Dataset section —

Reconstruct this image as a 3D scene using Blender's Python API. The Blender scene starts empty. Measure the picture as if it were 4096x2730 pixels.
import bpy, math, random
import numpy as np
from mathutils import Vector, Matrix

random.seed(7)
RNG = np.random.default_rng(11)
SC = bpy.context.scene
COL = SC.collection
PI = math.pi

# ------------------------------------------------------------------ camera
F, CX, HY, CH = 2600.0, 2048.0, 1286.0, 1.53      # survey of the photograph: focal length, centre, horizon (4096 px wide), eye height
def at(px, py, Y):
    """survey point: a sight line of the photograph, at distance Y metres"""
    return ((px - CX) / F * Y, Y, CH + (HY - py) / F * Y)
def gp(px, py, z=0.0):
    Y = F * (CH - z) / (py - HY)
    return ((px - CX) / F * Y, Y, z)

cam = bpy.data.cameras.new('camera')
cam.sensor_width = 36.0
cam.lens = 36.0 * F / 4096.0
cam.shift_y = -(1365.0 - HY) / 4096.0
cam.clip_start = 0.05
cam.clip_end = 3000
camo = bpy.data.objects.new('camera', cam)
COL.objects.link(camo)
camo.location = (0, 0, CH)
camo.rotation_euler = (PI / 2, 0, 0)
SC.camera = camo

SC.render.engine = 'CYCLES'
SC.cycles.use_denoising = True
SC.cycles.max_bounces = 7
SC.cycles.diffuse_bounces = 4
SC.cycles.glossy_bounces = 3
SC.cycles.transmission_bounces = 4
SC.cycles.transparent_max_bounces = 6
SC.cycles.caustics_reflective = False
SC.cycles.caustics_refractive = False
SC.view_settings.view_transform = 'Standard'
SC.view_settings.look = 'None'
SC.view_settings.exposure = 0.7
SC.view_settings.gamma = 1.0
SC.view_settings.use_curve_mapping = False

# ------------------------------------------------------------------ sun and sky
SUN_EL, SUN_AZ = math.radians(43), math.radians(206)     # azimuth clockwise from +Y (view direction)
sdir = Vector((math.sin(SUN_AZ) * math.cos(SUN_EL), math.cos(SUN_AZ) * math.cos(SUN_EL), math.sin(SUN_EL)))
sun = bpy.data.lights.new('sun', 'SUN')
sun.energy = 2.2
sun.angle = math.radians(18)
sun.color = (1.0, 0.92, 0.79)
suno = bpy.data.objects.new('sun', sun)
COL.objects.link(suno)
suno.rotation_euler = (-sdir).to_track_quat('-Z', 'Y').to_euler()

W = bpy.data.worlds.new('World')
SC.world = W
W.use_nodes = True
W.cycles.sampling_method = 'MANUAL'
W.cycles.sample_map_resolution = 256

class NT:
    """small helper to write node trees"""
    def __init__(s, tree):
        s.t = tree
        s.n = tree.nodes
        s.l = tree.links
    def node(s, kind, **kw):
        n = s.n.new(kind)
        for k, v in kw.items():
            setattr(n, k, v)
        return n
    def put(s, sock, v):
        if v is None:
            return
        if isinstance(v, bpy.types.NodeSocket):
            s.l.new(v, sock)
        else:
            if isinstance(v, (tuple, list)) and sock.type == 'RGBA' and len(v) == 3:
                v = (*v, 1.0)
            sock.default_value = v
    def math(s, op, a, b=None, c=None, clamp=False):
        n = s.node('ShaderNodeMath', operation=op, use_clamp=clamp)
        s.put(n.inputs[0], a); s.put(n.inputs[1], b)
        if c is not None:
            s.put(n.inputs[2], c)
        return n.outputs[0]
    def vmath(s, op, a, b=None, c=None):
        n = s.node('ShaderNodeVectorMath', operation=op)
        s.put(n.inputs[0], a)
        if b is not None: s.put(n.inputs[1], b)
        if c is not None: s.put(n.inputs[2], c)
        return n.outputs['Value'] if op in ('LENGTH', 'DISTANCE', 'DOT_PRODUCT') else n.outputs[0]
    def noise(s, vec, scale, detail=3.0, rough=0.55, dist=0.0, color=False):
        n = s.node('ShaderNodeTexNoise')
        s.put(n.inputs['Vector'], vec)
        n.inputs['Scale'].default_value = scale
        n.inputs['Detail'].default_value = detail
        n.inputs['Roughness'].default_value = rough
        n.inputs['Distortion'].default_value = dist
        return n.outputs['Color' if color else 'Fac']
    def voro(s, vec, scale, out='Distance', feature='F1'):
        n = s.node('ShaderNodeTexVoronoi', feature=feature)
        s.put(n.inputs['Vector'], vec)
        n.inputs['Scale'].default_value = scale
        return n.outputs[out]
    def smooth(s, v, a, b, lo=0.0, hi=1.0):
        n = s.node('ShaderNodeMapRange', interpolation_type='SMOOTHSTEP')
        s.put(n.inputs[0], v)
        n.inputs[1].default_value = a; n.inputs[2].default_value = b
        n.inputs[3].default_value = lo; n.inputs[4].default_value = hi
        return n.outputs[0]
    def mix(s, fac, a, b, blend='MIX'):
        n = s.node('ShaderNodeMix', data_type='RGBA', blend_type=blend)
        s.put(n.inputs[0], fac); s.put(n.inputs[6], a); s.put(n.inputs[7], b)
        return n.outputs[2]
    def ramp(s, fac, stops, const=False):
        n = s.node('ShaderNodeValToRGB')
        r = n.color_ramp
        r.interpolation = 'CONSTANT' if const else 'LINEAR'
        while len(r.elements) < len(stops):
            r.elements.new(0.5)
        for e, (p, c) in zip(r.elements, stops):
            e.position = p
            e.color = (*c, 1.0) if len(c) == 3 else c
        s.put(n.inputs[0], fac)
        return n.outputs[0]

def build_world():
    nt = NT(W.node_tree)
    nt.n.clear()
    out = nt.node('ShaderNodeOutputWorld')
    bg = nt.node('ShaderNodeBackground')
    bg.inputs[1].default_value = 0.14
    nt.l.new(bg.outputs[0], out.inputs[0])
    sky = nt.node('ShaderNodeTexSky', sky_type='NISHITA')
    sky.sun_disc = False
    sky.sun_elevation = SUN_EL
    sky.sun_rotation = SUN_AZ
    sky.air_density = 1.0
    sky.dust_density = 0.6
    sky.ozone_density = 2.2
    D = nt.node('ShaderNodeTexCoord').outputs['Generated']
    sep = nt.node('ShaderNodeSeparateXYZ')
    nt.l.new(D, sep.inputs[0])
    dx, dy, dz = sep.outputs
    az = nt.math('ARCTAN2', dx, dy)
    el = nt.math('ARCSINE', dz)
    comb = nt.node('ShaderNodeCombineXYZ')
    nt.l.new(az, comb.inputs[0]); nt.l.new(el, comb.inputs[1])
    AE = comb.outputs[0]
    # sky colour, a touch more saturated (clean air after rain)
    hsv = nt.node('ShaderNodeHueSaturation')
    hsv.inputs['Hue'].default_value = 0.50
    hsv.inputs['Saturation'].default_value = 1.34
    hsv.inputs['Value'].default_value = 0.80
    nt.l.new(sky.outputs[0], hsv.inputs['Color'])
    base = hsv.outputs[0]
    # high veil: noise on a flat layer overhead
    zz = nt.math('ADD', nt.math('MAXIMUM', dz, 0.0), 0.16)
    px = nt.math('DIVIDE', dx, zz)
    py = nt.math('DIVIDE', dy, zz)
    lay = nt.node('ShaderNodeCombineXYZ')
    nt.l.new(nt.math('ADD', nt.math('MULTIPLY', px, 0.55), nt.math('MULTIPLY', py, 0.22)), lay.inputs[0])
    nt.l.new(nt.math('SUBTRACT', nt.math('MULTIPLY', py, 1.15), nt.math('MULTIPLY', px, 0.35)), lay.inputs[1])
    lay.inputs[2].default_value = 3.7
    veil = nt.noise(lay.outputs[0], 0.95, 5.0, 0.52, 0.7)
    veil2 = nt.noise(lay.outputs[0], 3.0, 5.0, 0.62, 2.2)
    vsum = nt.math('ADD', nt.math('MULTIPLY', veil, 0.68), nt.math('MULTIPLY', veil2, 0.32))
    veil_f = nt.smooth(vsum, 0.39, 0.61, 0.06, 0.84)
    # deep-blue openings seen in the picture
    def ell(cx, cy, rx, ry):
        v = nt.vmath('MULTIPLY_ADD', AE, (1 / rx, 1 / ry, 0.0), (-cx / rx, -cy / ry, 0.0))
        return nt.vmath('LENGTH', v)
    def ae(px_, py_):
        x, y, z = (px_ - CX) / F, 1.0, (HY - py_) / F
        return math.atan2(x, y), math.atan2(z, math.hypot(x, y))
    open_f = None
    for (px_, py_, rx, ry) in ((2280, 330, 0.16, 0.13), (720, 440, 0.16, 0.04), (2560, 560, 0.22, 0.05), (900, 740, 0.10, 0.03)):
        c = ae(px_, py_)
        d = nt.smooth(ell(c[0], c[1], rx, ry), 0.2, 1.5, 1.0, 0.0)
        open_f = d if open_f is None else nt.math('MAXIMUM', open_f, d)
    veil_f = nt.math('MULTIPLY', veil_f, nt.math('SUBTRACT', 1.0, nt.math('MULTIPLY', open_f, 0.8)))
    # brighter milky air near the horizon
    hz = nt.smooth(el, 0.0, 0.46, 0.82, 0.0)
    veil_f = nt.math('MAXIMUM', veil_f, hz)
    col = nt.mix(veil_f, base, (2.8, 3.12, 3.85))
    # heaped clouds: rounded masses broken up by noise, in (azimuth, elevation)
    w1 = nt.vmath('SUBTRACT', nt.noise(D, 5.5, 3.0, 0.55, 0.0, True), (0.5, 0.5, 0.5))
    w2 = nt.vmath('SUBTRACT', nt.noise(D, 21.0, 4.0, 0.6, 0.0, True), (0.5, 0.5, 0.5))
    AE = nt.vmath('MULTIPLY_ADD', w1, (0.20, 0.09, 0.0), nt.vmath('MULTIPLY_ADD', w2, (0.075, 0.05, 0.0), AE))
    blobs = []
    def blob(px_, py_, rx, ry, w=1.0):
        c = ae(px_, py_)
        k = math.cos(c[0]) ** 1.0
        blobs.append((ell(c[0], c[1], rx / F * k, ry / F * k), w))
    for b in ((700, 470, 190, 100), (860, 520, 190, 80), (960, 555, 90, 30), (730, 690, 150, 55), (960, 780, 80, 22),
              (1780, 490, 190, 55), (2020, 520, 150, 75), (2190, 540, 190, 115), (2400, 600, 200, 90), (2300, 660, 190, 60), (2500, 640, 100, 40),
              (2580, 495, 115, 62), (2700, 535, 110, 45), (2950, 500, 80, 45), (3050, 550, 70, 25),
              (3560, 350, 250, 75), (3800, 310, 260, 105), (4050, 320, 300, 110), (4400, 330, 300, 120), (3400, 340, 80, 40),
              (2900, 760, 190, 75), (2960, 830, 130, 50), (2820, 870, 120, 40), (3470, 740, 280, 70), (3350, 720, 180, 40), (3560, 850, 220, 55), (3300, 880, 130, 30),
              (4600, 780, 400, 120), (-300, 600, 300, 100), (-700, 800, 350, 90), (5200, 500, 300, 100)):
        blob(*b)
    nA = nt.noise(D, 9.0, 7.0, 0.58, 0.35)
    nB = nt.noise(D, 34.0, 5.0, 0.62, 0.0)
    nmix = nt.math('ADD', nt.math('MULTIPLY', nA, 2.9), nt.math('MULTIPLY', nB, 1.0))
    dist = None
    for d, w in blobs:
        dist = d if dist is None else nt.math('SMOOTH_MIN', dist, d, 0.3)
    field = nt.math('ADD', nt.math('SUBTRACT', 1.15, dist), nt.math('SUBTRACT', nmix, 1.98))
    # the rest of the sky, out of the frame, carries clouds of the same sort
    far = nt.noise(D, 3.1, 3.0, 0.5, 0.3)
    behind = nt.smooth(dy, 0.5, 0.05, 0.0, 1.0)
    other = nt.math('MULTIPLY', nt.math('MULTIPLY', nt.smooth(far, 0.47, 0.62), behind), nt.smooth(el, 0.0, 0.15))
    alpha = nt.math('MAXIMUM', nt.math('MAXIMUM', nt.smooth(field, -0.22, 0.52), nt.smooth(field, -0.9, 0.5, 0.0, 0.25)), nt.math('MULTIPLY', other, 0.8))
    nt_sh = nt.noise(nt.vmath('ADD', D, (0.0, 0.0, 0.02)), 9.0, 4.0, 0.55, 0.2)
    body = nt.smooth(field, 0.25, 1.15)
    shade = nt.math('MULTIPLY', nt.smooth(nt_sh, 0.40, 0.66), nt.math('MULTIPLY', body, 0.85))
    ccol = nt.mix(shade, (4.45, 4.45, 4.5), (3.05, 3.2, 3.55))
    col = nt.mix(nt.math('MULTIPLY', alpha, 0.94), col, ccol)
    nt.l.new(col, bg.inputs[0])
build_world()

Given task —
Give back the listing exactly, please, from its first line to the line containing "SC.camera = camo", inclusive, and nothing past that line.

Result of this task —
Reconstruct this image as a 3D scene using Blender's Python API. The Blender scene starts empty. Measure the picture as if it were 4096x2730 pixels.
import bpy, math, random
import numpy as np
from mathutils import Vector, Matrix

random.seed(7)
RNG = np.random.default_rng(11)
SC = bpy.context.scene
COL = SC.collection
PI = math.pi

# ------------------------------------------------------------------ camera
F, CX, HY, CH = 2600.0, 2048.0, 1286.0, 1.53      # survey of the photograph: focal length, centre, horizon (4096 px wide), eye height
def at(px, py, Y):
    """survey point: a sight line of the photograph, at distance Y metres"""
    return ((px - CX) / F * Y, Y, CH + (HY - py) / F * Y)
def gp(px, py, z=0.0):
    Y = F * (CH - z) / (py - HY)
    return ((px - CX) / F * Y, Y, z)

cam = bpy.data.cameras.new('camera')
cam.sensor_width = 36.0
cam.lens = 36.0 * F / 4096.0
cam.shift_y = -(1365.0 - HY) / 4096.0
cam.clip_start = 0.05
cam.clip_end = 3000
camo = bpy.data.objects.new('camera', cam)
COL.objects.link(camo)
camo.location = (0, 0, CH)
camo.rotation_euler = (PI / 2, 0, 0)
SC.camera = camo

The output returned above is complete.